→ WRITTEN EXERCISE:
Beginning with the first line below, please repeat the material exactly, ending with the line that includes "0.3, 0.5, 1.0)".

→ DATA SHOWN:
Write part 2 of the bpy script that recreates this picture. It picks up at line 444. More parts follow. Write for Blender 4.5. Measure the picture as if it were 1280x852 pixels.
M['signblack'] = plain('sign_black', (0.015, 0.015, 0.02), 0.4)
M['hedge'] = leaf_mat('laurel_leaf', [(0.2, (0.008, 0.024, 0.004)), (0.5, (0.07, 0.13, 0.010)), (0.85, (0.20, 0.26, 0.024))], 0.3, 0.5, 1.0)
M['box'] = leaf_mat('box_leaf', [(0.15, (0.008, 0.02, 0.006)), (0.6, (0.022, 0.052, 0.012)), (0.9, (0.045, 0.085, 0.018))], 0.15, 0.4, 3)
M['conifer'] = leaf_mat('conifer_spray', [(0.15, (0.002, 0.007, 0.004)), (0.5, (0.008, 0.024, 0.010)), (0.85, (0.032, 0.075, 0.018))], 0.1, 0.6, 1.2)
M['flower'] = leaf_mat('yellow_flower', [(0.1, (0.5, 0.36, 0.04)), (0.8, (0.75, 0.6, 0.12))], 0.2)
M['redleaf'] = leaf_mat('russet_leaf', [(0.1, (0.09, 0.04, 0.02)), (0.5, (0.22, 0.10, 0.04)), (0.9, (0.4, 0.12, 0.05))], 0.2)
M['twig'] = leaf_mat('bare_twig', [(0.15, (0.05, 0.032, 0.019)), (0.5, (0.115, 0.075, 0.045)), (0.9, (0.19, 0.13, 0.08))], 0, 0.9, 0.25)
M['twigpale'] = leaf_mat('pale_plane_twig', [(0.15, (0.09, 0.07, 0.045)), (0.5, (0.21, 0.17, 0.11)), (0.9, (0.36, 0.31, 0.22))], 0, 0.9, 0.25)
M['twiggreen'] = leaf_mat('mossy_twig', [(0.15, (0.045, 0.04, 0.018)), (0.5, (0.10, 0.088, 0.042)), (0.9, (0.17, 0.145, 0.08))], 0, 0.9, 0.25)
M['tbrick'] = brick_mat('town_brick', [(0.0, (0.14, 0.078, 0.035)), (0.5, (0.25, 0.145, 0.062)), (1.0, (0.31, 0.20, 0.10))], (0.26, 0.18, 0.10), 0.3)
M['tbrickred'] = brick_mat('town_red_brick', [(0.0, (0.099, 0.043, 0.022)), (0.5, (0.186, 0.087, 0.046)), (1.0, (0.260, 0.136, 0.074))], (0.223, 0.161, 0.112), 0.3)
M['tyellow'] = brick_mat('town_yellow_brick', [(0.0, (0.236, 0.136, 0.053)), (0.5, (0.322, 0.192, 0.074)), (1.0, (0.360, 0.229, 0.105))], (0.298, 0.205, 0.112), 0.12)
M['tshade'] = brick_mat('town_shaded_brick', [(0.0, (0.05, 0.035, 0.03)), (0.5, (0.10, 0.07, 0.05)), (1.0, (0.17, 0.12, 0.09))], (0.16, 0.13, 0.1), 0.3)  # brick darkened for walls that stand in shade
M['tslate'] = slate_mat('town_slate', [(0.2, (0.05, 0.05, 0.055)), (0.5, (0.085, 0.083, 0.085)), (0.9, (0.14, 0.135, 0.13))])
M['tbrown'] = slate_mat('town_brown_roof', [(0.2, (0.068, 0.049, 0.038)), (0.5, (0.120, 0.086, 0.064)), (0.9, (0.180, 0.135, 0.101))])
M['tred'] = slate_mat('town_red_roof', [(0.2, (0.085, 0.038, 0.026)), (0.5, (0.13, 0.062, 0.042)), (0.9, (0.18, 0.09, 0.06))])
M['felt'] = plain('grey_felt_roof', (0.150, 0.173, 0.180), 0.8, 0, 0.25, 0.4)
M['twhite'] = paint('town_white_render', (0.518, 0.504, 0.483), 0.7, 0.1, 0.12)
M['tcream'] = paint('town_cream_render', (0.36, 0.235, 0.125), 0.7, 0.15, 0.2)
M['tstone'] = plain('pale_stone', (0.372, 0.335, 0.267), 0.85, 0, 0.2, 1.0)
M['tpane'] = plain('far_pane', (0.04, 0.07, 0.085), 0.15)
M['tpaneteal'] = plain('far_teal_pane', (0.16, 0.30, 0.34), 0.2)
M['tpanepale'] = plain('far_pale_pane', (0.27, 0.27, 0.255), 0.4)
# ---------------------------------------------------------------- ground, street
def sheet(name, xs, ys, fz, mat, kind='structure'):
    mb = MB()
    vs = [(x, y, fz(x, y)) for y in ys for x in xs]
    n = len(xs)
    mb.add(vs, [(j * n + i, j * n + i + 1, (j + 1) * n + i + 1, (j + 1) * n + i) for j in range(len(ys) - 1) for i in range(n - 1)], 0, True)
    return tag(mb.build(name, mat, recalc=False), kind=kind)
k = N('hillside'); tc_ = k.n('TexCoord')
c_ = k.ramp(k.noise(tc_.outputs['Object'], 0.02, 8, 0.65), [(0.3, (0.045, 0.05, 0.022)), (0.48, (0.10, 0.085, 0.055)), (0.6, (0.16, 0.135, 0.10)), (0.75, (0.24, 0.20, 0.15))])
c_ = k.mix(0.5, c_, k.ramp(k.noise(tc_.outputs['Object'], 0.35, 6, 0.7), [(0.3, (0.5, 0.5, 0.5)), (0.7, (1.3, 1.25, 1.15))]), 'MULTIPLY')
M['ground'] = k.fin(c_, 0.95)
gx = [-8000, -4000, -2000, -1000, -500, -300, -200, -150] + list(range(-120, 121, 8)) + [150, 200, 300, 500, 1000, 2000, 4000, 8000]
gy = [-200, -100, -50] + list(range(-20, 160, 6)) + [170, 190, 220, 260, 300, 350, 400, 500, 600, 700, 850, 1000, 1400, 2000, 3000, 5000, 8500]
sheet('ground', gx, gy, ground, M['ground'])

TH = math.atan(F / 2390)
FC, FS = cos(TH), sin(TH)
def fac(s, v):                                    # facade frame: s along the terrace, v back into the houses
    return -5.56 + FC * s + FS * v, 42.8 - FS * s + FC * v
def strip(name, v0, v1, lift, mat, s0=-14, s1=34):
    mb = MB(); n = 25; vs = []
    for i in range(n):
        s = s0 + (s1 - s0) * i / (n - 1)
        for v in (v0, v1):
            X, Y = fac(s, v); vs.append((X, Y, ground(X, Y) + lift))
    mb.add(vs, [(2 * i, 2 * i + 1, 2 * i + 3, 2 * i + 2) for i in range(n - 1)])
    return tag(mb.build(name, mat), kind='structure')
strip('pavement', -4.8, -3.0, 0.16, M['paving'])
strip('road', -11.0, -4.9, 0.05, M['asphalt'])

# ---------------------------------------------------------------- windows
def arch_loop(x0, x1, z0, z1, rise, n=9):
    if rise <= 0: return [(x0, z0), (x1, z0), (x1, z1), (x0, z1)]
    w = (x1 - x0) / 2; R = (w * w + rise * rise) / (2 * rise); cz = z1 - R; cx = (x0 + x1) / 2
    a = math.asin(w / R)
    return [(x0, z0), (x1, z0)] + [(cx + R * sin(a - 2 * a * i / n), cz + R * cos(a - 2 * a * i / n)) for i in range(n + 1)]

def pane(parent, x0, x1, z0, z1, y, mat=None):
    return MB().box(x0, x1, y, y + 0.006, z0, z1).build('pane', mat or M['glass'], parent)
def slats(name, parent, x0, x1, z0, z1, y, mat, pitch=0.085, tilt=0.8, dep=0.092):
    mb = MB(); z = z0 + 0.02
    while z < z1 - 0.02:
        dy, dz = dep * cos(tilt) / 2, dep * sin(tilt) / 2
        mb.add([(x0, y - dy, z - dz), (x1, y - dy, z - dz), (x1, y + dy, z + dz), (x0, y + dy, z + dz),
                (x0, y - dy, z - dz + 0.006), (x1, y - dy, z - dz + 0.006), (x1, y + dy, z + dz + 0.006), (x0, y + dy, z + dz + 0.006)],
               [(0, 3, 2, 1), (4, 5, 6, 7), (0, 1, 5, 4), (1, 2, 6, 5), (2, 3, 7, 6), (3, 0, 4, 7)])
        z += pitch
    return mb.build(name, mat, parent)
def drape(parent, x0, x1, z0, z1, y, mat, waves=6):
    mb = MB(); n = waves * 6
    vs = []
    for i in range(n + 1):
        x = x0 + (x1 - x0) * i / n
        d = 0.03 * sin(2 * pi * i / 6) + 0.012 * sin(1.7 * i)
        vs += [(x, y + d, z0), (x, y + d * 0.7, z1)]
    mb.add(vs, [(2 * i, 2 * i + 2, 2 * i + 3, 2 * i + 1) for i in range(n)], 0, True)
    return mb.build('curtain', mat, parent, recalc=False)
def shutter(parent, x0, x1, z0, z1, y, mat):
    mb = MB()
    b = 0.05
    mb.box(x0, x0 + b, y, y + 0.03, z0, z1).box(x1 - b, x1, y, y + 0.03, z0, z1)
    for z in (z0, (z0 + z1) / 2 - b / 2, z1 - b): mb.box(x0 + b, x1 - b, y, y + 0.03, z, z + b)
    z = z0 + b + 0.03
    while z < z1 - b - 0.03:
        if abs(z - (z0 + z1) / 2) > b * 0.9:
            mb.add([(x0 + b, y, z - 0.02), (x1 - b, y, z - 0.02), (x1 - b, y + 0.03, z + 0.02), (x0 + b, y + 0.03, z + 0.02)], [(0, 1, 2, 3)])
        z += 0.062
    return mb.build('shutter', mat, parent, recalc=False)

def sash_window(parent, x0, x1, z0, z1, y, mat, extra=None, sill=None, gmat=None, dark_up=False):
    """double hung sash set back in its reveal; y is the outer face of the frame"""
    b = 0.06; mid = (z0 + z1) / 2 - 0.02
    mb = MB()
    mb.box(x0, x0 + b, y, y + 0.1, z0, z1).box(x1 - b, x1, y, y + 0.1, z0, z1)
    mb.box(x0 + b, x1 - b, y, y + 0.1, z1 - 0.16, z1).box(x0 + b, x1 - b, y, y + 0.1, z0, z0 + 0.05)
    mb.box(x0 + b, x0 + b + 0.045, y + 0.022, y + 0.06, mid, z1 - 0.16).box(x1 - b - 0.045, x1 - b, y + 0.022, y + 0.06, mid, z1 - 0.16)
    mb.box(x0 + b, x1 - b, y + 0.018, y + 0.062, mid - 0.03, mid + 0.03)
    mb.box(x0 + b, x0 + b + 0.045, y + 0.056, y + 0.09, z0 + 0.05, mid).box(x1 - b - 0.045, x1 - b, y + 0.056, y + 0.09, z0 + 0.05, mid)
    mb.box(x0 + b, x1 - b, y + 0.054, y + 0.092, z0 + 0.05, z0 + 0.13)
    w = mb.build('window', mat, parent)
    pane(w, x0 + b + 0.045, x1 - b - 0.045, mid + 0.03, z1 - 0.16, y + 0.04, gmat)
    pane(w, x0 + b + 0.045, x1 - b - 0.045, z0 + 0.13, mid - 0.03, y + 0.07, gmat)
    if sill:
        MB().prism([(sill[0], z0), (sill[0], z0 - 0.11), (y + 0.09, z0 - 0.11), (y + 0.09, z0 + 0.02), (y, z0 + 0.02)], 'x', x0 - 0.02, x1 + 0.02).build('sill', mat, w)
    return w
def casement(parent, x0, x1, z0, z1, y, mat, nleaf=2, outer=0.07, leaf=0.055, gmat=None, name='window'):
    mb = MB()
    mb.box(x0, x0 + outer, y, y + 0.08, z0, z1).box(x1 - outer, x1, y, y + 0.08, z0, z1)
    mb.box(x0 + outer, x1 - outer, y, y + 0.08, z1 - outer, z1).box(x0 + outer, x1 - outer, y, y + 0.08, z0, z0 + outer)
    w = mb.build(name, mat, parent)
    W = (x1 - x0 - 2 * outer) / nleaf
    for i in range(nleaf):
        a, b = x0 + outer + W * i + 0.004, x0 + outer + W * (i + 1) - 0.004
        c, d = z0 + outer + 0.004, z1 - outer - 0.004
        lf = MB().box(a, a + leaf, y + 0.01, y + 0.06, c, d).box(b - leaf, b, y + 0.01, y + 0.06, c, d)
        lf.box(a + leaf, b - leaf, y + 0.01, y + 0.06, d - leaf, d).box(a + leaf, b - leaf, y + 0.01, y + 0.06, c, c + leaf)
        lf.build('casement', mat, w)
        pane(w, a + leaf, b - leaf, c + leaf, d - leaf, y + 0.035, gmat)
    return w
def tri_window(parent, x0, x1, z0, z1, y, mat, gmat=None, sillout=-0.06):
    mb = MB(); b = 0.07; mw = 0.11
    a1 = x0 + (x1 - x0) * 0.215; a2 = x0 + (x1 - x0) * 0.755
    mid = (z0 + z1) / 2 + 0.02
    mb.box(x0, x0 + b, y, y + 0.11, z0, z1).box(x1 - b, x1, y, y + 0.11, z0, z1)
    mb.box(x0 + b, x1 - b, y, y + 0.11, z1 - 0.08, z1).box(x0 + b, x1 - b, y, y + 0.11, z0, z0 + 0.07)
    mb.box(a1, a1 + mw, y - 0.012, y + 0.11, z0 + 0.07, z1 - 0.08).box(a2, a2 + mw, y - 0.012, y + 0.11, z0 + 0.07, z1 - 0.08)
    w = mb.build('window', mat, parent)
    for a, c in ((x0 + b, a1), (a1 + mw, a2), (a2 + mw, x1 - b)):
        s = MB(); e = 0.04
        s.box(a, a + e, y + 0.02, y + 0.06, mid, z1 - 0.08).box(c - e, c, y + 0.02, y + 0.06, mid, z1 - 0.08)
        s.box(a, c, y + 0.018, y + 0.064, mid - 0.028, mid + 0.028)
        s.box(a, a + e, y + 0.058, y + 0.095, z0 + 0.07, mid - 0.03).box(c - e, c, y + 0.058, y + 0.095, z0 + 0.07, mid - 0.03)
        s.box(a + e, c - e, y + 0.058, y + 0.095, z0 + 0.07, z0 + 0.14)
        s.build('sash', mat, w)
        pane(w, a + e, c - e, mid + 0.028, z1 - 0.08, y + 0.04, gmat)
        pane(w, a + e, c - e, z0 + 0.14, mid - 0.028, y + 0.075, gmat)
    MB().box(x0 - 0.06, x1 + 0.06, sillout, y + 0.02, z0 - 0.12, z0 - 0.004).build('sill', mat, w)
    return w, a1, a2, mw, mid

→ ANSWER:
Write part 2 of the bpy script that recreates this picture. It picks up at line 444. More parts follow. Write for Blender 4.5. Measure the picture as if it were 1280x852 pixels.
M['signblack'] = plain('sign_black', (0.015, 0.015, 0.02), 0.4)
M['hedge'] = leaf_mat('laurel_leaf', [(0.2, (0.008, 0.024, 0.004)), (0.5, (0.07, 0.13, 0.010)), (0.85, (0.20, 0.26, 0.024))], 0.3, 0.5, 1.0)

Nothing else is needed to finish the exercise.